University of Alabama may have violated First Amendment by kicking out racist studentThis has become a popular battle in the Culture Wars of our day. Conservative student or speaker says something shocking and offensive, backlash ensues, defenders rush in crying "First Amendment!", and everybody ends up upset.
I don't envy the administration at Alabama in this case. There's no way to win in these situations - whatever you do, one tribe or another will be ticked off. If they expel the student, every culture-war conservative organization in the country will come down on them. If they don't punish the student, they'll catch fire from both their own African American student population as well as liberal groups from around the country. None of this is Alabama's fault, but they're stuck in the middle of it.
Side note to faculty: If you want good presidents and administrators at your institutions, you need to start helping your administration in these cases. Too often faculty take sides and take shots at their own administrations - and then wonder why more smart people don't want to be university presidents. Be part of the solution, not part of the problem.
I'm perfectly willing to accept the legal analysis in the article linked above. Courts have ruled that public institutions (though not private ones) are covered by the First Amendment's meaning of "government", and that speech by itself (though not speech that threatens violence or harm) is protected and cannot be proscribed or punished.
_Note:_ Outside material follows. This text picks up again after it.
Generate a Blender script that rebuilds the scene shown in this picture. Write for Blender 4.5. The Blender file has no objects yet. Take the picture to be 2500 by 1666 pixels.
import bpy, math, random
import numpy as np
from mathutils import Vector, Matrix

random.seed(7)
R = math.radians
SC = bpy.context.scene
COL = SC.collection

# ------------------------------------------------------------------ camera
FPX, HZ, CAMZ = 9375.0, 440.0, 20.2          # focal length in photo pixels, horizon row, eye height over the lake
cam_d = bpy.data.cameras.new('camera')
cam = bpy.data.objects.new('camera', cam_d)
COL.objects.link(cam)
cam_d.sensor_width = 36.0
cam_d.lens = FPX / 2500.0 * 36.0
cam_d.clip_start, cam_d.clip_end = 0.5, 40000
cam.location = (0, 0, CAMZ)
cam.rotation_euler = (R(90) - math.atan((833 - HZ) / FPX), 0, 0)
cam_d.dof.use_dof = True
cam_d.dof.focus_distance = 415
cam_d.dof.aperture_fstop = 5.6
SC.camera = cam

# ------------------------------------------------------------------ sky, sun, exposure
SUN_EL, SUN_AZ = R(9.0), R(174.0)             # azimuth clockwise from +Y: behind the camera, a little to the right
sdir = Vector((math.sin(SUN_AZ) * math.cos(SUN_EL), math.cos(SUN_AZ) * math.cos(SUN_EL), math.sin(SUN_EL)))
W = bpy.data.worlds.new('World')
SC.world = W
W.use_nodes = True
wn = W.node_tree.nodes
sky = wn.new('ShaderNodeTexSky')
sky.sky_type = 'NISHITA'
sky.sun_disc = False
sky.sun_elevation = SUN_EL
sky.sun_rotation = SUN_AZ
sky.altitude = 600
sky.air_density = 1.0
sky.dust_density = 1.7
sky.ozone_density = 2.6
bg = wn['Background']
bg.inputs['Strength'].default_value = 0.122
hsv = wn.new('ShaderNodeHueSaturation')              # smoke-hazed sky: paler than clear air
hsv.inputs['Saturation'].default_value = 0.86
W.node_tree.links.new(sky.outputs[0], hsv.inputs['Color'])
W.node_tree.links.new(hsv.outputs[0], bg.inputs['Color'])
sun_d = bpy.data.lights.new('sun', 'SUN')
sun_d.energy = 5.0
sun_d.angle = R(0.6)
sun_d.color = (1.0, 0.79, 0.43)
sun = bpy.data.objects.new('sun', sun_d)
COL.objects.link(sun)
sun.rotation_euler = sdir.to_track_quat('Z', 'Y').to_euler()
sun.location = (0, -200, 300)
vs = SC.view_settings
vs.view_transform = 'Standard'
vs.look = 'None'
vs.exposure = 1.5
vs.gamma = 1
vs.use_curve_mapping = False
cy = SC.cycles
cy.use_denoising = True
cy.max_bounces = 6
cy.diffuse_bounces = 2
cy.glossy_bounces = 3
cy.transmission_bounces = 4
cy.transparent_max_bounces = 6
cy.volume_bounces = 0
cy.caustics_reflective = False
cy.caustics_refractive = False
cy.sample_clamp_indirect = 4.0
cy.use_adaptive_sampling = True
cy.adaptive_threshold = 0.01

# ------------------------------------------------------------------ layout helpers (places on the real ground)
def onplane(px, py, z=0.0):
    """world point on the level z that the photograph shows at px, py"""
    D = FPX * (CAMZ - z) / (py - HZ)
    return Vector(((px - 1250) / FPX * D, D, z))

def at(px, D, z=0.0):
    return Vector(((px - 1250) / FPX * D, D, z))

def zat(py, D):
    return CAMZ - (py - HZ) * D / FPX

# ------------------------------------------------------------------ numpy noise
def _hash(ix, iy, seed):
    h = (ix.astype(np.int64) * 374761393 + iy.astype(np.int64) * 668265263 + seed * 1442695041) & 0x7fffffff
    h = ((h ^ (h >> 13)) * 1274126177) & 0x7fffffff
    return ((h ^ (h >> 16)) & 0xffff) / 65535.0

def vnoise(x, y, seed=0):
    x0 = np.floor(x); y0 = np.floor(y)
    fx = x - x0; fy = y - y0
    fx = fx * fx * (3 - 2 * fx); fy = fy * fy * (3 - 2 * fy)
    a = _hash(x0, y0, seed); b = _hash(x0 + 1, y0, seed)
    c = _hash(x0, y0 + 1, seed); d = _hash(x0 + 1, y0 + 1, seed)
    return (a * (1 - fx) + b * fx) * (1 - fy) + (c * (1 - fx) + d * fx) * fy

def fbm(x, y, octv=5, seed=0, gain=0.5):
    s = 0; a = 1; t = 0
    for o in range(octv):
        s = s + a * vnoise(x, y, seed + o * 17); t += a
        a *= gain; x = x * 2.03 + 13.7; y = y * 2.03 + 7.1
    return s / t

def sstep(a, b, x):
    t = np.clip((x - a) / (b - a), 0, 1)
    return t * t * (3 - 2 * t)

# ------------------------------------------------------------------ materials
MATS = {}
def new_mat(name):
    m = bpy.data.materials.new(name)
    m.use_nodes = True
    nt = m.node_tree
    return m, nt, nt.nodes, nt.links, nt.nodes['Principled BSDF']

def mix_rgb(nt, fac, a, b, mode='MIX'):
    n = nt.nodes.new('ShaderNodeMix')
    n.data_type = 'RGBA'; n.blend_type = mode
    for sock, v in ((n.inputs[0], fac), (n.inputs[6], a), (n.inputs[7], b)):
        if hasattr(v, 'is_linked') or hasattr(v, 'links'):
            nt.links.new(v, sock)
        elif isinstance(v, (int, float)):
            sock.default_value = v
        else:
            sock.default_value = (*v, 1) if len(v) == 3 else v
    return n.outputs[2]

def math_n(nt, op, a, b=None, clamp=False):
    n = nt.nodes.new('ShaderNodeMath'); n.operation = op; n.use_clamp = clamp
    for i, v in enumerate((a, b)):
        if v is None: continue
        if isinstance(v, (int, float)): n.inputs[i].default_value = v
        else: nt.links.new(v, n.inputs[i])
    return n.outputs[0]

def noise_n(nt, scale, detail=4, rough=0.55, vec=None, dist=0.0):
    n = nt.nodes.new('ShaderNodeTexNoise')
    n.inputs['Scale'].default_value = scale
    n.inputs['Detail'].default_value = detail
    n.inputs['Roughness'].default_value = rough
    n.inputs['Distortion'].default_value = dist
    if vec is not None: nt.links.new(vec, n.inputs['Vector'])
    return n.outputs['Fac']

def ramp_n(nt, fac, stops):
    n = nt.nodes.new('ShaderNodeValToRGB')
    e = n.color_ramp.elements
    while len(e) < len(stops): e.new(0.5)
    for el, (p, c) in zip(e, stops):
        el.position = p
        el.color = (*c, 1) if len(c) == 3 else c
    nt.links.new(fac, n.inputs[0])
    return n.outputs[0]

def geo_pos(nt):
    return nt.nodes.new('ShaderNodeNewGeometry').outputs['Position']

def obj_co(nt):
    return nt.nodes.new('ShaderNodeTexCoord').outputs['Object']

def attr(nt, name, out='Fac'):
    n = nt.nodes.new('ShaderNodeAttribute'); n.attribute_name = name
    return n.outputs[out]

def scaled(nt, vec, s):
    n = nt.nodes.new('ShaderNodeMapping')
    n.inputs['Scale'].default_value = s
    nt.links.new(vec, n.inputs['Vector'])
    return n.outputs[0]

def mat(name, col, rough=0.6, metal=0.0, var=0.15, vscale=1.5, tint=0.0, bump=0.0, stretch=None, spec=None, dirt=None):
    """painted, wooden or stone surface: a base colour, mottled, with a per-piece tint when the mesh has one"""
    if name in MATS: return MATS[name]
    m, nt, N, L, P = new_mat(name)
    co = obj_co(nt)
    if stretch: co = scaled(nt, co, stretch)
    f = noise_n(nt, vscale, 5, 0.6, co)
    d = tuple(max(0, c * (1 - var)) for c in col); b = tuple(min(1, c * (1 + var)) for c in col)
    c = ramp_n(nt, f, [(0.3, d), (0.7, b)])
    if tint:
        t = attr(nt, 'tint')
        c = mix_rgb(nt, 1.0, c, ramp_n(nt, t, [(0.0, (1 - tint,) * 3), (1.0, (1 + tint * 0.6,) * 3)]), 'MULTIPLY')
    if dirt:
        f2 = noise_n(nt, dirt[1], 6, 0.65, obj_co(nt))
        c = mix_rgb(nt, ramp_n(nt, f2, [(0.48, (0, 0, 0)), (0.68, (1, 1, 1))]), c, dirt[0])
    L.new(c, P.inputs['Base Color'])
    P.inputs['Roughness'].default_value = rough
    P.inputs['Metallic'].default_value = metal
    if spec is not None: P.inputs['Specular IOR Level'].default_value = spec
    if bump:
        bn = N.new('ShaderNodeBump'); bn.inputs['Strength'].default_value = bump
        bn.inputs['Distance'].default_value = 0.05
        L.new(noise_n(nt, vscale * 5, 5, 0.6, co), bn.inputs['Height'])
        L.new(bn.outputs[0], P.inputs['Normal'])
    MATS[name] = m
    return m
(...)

This is probably why conservative agitators and firebrands tend to pick on public schools more than private ones.
I support the First Amendment and think it's in place for very good reasons. Likely the student should not, on legal grounds, have been expelled.
What's more interesting to me is the culture war behind this. In recent years it's mostly been conservatives taking up the Free Speech banner, part of their larger narrative that they are discriminated against on university campuses (a narrative debunked in research conducted by my friends Matt Woessner and April Kelly-Woessner; you can see an example here). This is really just a cover to "win" and to score points against their enemies, of course - tribal conservatives are just as likely as tribal liberals to object to speech they don't like.
This strikes me as just another way that the conservative movement has wandered so far from its roots as to be unrecognizable. When I was young, conservatives planted their flag on a series of propositions about values and ethics. One of these was the importance of personal responsibility, and the connection between rights (individual freedoms) and the responsibilities to use those rights appropriately and well to the betterment of society.
During the 1960s, conservatives decried the excesses of liberty which they saw in the liberal hippie/flower power/free love movements of the day. To conservatives, hippies weren't exercising liberty so much as engaging in libertine behavior - individual freedom with no thought to those around you, or for society as a whole. Conservatives saw the liberal cultural waves of feminism, free love, and revolutionary fervor as undermining important values that serve as underpinnings of social cohesion.
Now people who call themselves "conservatives" are busy defending people like this Alabama student who spits in the face of society, who uses her freedom in vile ways that undermine social cohesion. What is "conservative" about this student's language? Hatred and racism have no more place in conservative thought (at least, as it used to be expressed) than they do in liberal thought.
I am waiting - possibly in vain - for a genuine conservative resurgence, a return of traditional conservative values that actually care about the community. In the meantime, we're stuck with these hatred-fueled sideshows that are all about destruction and anger, and that offer no positive vision for society or the future.